Soviet leaders' concern over Italy
An important political motivation behind the Soviet leadership's eagerness for the conference is their fear that some of the large CPs, most particularly the Communist Party of Italy (PCI), might either slip into the orbit of imperialism or, in the course of a possible struggle in Italy, the party leadership or at least a large section of it might be captured by the imperialist forces and turned into an instrument of anti-Sovietism. There's a thin line between the more or less ambiguous disavowal by the PCI at the conference of Soviet influence, and slipping into actual anti-Sovietism.
This is a cardinal fact in the calculations of the Soviet leadership and ranks first among the reasons why they really wanted the conference. For it has become plain and evident that the survival of European capitalism in a large measure depends on whether the forces of imperialist divisiveness can create on the continent of Europe a version of the Sino-Soviet split, with all the acrimony and bitterness, as well as blindness, that has accompanied the struggle between the Soviet and Chinese leaderships.
Undoubtedly the CIA and its European counterparts are feverishly working on it. Italy, of course, is center stage at the moment and no amount of special pleadings made by the PCI that it is "democratic, that it will not oppose NATO, that it opposed the so-called Brezhnev doctrine of limited sovereignty, etc. etc. have made any impression on Washington.
Chancellor Helmut Schmidt let the cat out of the bag when he said that France, Britain, Japan, and the U.S., at the recent so-called summit conference in Puerto Rico, agreed not to extend any financial or economic aid to Italy if a Communist is given an important post in the government. And Ford backed this statement up on July 20.

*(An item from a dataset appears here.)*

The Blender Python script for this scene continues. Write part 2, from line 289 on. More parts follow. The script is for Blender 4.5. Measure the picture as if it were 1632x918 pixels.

All this notwithstanding Sergio Segre the head of the International Department of the PCI in his authoritative article in this month's Foreign Affairs, published by the Rockefeller-controlled Council on Foreign Relations, went to the limit in the renunciation of Leninism by approvingly citing this quote from one of the PCI's top leaders, Giorgio Napolitano: "We are well aware of the fact that today we are asserting a conception of the relationship between democracy and socialism that cannot be identified with the one elaborated by Lenin."

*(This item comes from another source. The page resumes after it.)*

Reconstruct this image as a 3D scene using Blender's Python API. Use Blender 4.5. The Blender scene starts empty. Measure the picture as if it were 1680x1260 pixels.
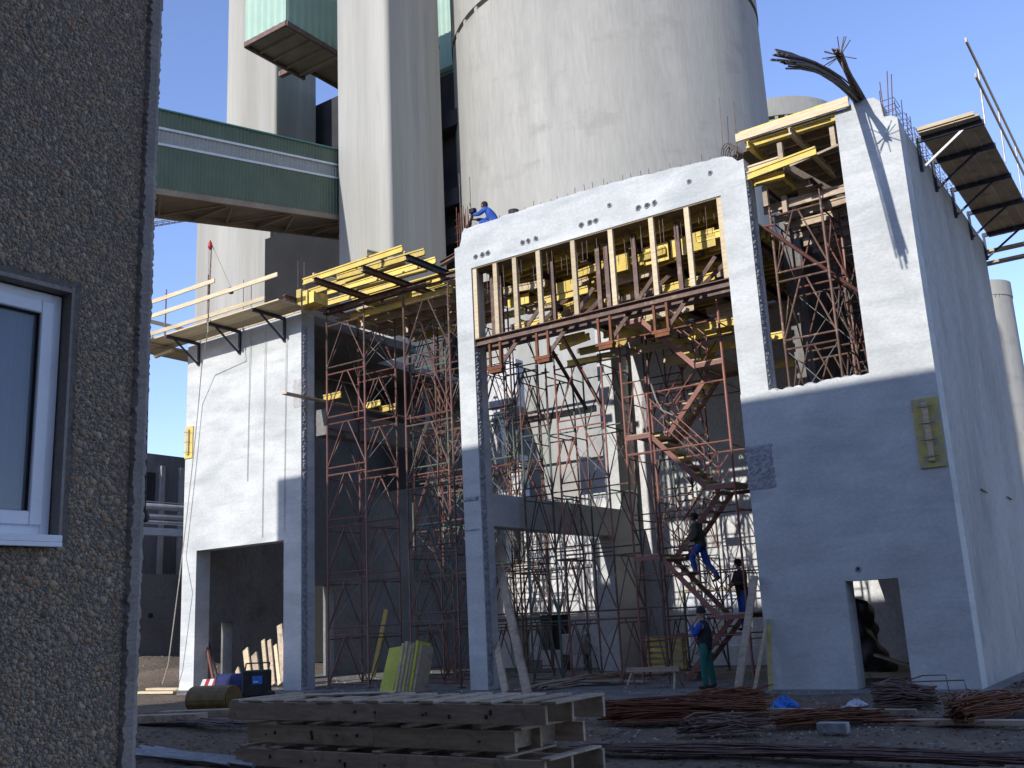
import bpy, math, random
import numpy as np
from mathutils import Vector, Matrix
random.seed(7); RNG = np.random.default_rng(7)
S = bpy.context.scene; C = S.collection
# ------------------------------------------------------------------ camera
FPX = 1640.0
def _n(v): v = np.array(v, float); return v / np.linalg.norm(v)
_up = _n([499 - 840, -6340 - 630, FPX]); _L = _n([-1600 - 840, 1135 - 630, FPX])
_L = _n(_L - _up * (_L @ _up)); _X = -_L; _Z = _up; _Y = np.cross(_Z, _X)
RM = np.stack([_X, _Y, _Z])                       # world = RM @ (right, down, forward)
CAM = np.array([4.0353, -20.9160, 1.7])
cam = bpy.data.objects.new('camera', bpy.data.cameras.new('camera')); C.objects.link(cam)
m = Matrix.Identity(4)
for i in range(3):
    m[i][0] = RM[i, 0]; m[i][1] = -RM[i, 1]; m[i][2] = -RM[i, 2]; m[i][3] = CAM[i]
cam.matrix_world = m
cam.data.sensor_width = 36; cam.data.lens = 36 * FPX / 1680
cam.data.clip_start = .05; cam.data.clip_end = 6000
S.camera = cam
def ray(px, py): return RM @ np.array([px - 840, py - 630, FPX])
def fy(px, py, y=0.0): d = ray(px, py); return CAM + d * ((y - CAM[1]) / d[1])   # the point of that building plane Y = y
def fx(px, py, x=0.0): d = ray(px, py); return CAM + d * ((x - CAM[0]) / d[0])
def fz(px, py, z=0.0): d = ray(px, py); return CAM + d * ((z - CAM[2]) / d[2])
# ------------------------------------------------------------------ light
SUN = Vector((.11, 1.0, -.5)).normalized()
w = bpy.data.worlds.new('World'); S.world = w; w.use_nodes = True
nt = w.node_tree; nt.nodes.clear()
sky = nt.nodes.new('ShaderNodeTexSky'); sky.sky_type = 'NISHITA'; sky.sun_disc = False
sky.sun_elevation = math.asin(.5 / math.sqrt(.11**2 + 1 + .25)); sky.sun_rotation = math.atan2(-.11, -1.0)
sky.altitude = 300; sky.air_density = 1.0; sky.dust_density = .2; sky.ozone_density = 3.0
bg = nt.nodes.new('ShaderNodeBackground'); bg.inputs[1].default_value = .15
out = nt.nodes.new('ShaderNodeOutputWorld')
vm = nt.nodes.new('ShaderNodeVectorMath'); vm.operation = 'MULTIPLY'; vm.inputs[1].default_value = (1.10, 1.0, 1.14)
nt.links.new(sky.outputs[0], vm.inputs[0]); nt.links.new(vm.outputs[0], bg.inputs[0]); nt.links.new(bg.outputs[0], out.inputs[0])
sd = bpy.data.lights.new('sun', 'SUN'); sd.energy = 3.15; sd.angle = math.radians(.53); sd.color = (1, .975, .94)
so = bpy.data.objects.new('sun', sd); C.objects.link(so)
so.rotation_euler = SUN.to_track_quat('-Z', 'Y').to_euler(); so.location = (0, -60, 60)
S.view_settings.view_transform = 'Standard'; S.view_settings.look = 'None'
S.view_settings.exposure = 0.7; S.view_settings.gamma = 1; S.view_settings.use_curve_mapping = False
S.render.engine = 'CYCLES'
# ------------------------------------------------------------------ materials
def material(name, c1, c2, scale=1.0, stretch=(1, 1, 1), rough=.9, bump=.2, bscale=30, c3=None, s3=4, st3=(1, 1, 1),
             lo=.35, hi=.65, lo3=.55, hi3=.7, metal=0, world=True, rand=0.0, tint=False, bdist=.01, fine=.12, spec=.3):
    M = bpy.data.materials.new(name); M.use_nodes = True; t = M.node_tree; N = t.nodes; L = t.links
    b = N['Principled BSDF']; b.inputs['Roughness'].default_value = rough; b.inputs['Metallic'].default_value = metal
    b.inputs['Specular IOR Level'].default_value = spec
    if world: src = N.new('ShaderNodeNewGeometry').outputs['Position']
    else: src = N.new('ShaderNodeTexCoord').outputs['Object']
    def noise(sc, st, det=5):
        mp = N.new('ShaderNodeMapping'); mp.inputs['Scale'].default_value = st; L.new(src, mp.inputs[0])
        if not world:
            oi = N.new('ShaderNodeObjectInfo'); cx = N.new('ShaderNodeCombineXYZ'); mu = N.new('ShaderNodeMath'); mu.operation = 'MULTIPLY'
            mu.inputs[1].default_value = 37; L.new(oi.outputs['Random'], mu.inputs[0]); L.new(mu.outputs[0], cx.inputs[0]); L.new(mu.outputs[0], cx.inputs[2])
            L.new(cx.outputs[0], mp.inputs['Location'])
        n = N.new('ShaderNodeTexNoise'); n.inputs['Scale'].default_value = sc; n.inputs['Detail'].default_value = det
        n.inputs['Roughness'].default_value = .6
        L.new(mp.outputs[0], n.inputs['Vector']); return n.outputs[0]
    def ramp(f, a, bb):
        r = N.new('ShaderNodeMapRange'); r.inputs[1].default_value = a; r.inputs[2].default_value = bb; L.new(f, r.inputs[0]); return r.outputs[0]
    def mix(f, a, bcol, mode='MIX'):
        x = N.new('ShaderNodeMix'); x.data_type = 'RGBA'; x.blend_type = mode
        if isinstance(f, float): x.inputs[0].default_value = f
        else: L.new(f, x.inputs[0])
        for s, v in ((6, a), (7, bcol)):
            if isinstance(v, tuple): x.inputs[s].default_value = (*v, 1)
            else: L.new(v, x.inputs[s])
        return x.outputs[2]
    col = mix(ramp(noise(scale, stretch), lo, hi), c1, c2)
    if c3: col = mix(ramp(noise(s3, st3, 6), lo3, hi3), col, c3)
    if fine:
        f = noise(scale * 14 + 3, stretch, 3); r = N.new('ShaderNodeMapRange'); r.inputs[3].default_value = 1 - fine * 1.6; r.inputs[4].default_value = 1 + fine * 1.6
        r.inputs[1].default_value = .25; r.inputs[2].default_value = .75; L.new(f, r.inputs[0])
        cc = N.new('ShaderNodeVectorMath'); cc.operation = 'SCALE'; L.new(col, cc.inputs[0]); L.new(r.outputs[0], cc.inputs[3]); col = cc.outputs[0]
    if rand:
        oi = N.new('ShaderNodeObjectInfo'); r = N.new('ShaderNodeMapRange'); r.inputs[3].default_value = 1 - rand; r.inputs[4].default_value = 1 + rand
        L.new(oi.outputs['Random'], r.inputs[0]); cc = N.new('ShaderNodeVectorMath'); cc.operation = 'SCALE'
        L.new(col, cc.inputs[0]); L.new(r.outputs[0], cc.inputs[3]); col = cc.outputs[0]
    if tint:
        a = N.new('ShaderNodeAttribute'); a.attribute_name = 'tint'; col = mix(1.0, col, a.outputs['Color'], 'MULTIPLY')
    L.new(col, b.inputs['Base Color'])
    if bump:
        bn = N.new('ShaderNodeBump'); bn.inputs['Strength'].default_value = bump; bn.inputs['Distance'].default_value = bdist
        L.new(noise(bscale, stretch, 6), bn.inputs['Height']); L.new(bn.outputs[0], b.inputs['Normal'])
    return M
M = {}
M['new'] = material('fresh_concrete', (.565, .57, .545), (.42, .43, .41), .55, (1, 1, 1.6), bump=.22, bscale=7, bdist=.02, c3=(.34, .355, .35), s3=1.3, st3=(.4, .4, 1.8), lo3=.48, hi3=.78, fine=.07)
M['side'] = material('grey_concrete_wall', (.41, .395, .37), (.31, .30, .28), .5, (1, 1, .4), bump=.15, bscale=5, c3=(.22, .22, .23), s3=1.1, st3=(1, 1, .35), lo3=.55, hi3=.8)
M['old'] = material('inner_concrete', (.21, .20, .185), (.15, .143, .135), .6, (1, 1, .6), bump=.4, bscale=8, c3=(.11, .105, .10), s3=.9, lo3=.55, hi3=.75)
M['back'] = material('rear_wall_concrete', (.60, .59, .57), (.50, .49, .475), .6, (1, 1, .8), bump=.3, bscale=8)
M['rough'] = material('broken_concrete', (.36, .36, .365), (.22, .225, .235), 10, bump=.6, bscale=60, bdist=.02, lo=.4, hi=.6)
M['silo'] = material('silo_concrete', (.35, .338, .30), (.265, .258, .23), .35, (1, 1, .12), bump=.08, bscale=3, c3=(.20, .19, .165), s3=.55, st3=(.6, .6, 1.1), lo3=.55, hi3=.85, fine=.06)
M['tower'] = material('tower_concrete', (.375, .36, .315), (.27, .26, .225), .5, (1, 1, .035), bump=.1, bscale=3, c3=(.29, .285, .27), s3=.8, st3=(1, 1, .1), lo3=.55, hi3=.7, fine=.05)
M['dark'] = material('dark_concrete_and_shade', (.045, .045, .05), (.028, .028, .032), .5, bump=.2, bscale=5)  # near-black base holds the painted shade of link walls and ring gap
M['wall'] = material('old_grey_wall', (.20, .195, .18), (.14, .135, .13), .5, (1, 1, .6), c3=(.09, .088, .085), s3=.9, st3=(1, 1, .35), bump=.3, bscale=6)
M['tar'] = material('shade_black_wall', (.016, .015, .015), (.010, .010, .010), .5, bump=.1)  # sunlit link wall blackened in colour to read as deep shade
M['green'] = material('dark_green_sheet', (.105, .14, .09), (.085, .115, .075), .7, bump=0, rough=.55, fine=.03)
M['mint'] = material('pale_green_sheet', (.30, .42, .325), (.26, .37, .29), .6, bump=0, rough=.5, fine=.03)
M['teal'] = material('teal_sheet', (.09, .25, .22), (.08, .22, .2), .6, bump=0, rough=.5, fine=.03)
M['grating'] = material('grey_sheet', (.30, .31, .28), (.25, .26, .24), .8, bump=0, rough=.6)
M['whitetrim'] = material('white_trim', (.62, .65, .66), (.52, .55, .56), 2, bump=0, rough=.5)
M['under'] = material('brown_deck', (.30, .24, .17), (.22, .175, .125), .8, (1, 1, 1), bump=.2, bscale=8)
M['steel'] = material('brown_steel', (.17, .10, .075), (.10, .065, .055), 3, rough=.6, bump=.2, c3=(.26, .19, .13), s3=5, world=False)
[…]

It is not of course the leaders of the PCI whom Washington and Wall Street fear. They are all too accommodating. But their ascendancy to governmental authority would inevitably give a tremendous impetus to the working class movement in Italy. This in turn raises the possibility, as has frequently happened in European history, that the workers will be impelled to go far beyond the established boundaries of capitalist rule and usher in an era of its revolutionary breakdown and the beginning of genuine working class rule.